EXERCISE OBJECTIVE » Go through each line of the records below and count those with the word "objects"; give only the total.

DATASET EXCERPTS »
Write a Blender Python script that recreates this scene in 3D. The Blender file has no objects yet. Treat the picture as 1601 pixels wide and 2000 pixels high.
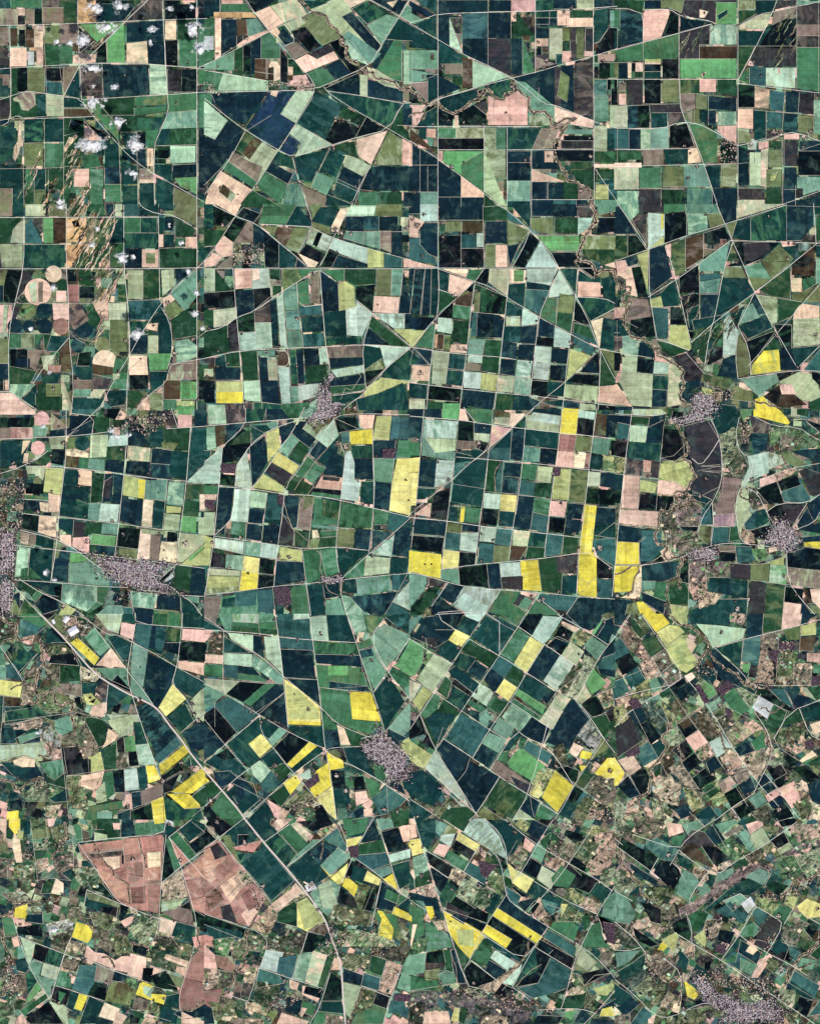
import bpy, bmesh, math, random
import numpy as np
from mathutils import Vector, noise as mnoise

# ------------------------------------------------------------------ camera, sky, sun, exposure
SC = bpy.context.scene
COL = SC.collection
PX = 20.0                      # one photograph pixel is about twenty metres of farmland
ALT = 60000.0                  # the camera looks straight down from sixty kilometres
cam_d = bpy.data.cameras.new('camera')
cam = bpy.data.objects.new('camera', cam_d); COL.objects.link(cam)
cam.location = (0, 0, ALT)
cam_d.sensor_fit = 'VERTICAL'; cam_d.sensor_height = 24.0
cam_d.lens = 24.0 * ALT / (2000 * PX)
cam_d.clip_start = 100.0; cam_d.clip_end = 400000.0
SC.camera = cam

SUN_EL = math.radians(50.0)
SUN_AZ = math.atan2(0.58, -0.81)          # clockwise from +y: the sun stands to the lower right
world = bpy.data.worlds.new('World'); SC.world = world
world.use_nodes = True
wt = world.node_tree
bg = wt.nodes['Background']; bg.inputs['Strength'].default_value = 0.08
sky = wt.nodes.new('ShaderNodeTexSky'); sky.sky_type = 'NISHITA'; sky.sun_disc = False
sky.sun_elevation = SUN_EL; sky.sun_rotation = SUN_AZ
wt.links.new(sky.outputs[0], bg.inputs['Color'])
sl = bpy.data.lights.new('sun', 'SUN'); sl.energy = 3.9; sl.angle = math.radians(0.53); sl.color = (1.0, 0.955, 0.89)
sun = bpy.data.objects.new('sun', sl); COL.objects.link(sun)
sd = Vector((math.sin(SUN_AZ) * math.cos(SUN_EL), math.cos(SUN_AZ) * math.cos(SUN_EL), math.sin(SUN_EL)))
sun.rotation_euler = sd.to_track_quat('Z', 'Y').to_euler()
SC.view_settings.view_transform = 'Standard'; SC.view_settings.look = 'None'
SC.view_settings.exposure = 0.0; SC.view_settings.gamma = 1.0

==

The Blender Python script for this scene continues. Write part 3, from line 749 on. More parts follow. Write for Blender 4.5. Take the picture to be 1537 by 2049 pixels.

* * *

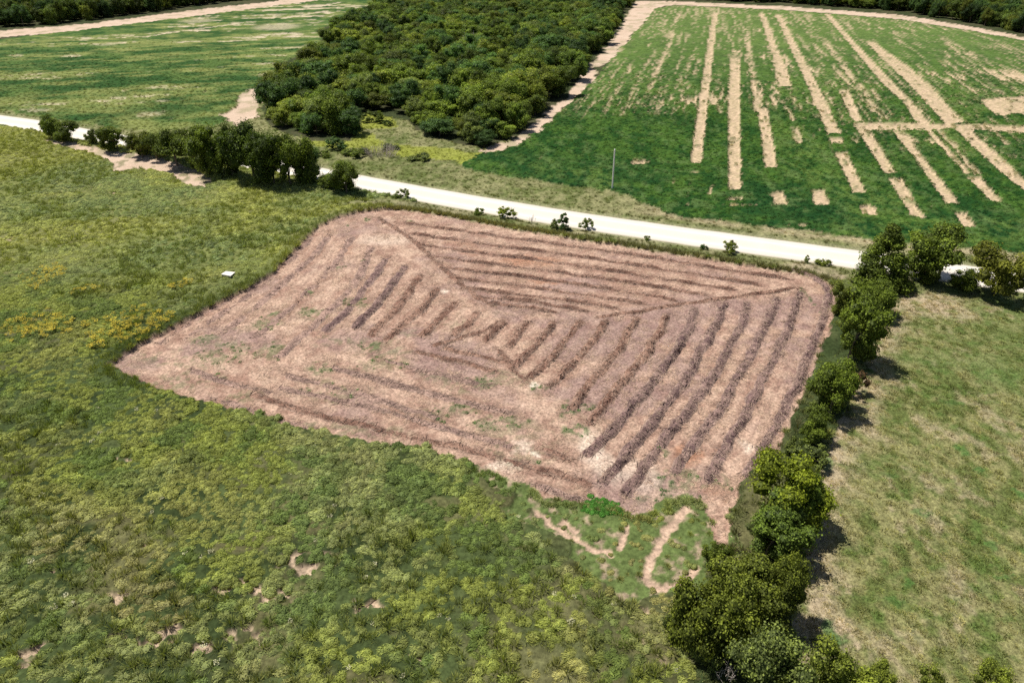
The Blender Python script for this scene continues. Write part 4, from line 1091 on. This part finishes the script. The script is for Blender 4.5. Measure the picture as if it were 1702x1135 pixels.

EXERCISE RESULT » 3